Seçilen arsa, Tünel'de İsveç Büyükelçiliği'nin hemen yanında, caddeden arkaya doğru belli bir açıyla yönelen oldukça dar, uzunca bir arsadır. Yapı “bitişik nizam”da yapılır. Yedi katlıdır, düşey bölümlemede cephe düzeninde, Botter ailesinin günlük yaşam aşamaları başarıyla yansıtılmıştır. Zemin katta girişin sağ yana çekilmesiyle oluşan, yüksek tavanlı, asma katlı büyük mağaza, Paris'teki benzerlerinden hiç de aşağı kalmayan, göz kamaştırıcı dekorasyonuyla Botter Modaevi'nin “prestij” mekanıdır. Birinci katta, öndeki büyük salonda, usta terzi, konuklarını kabul etmektedir; arka odalar işlik düzeninde yardımcılara ayrılmıştır. Daha yukarıdaki katlarda ise, altı üyeli Botter ailesi özel yaşamlarını geçirip, sosyo-kültürel etkinliklerini sürdürmektedirler.

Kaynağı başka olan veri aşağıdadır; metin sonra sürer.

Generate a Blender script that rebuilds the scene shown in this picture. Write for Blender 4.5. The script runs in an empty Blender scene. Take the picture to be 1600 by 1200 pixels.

Tüm cephe düzeninde, mimar D'Aronco “Viyana Sezessionu” nu ne denli yakından izlediğini kanıtlamıştır. Birinci kattaki kavisli küçük balkon, üst katlardaki diğer balkoncuklar, terasın tüm demir korkulukları ve yüzeyi dolduran yoğun bitkisel bezemeler; Sezession'un Viyana dışındaki en olgun örnekleri arasında kolayca yer alabilecek niteliktedirler. O dönem İstanbul'unda böylesine özenli, nitelikli ürünler verebilen, deneyimli yapı, demir ve taş ustalarının ve marangozların (bir kısmı yabancı ülkelerden gelmiş olsalar bile) bulunmaları; elbirliğiyle böylesi bir başyapıtı ortaya çıkartmaları, olaya bambaşka boyutlar da getirmektedir.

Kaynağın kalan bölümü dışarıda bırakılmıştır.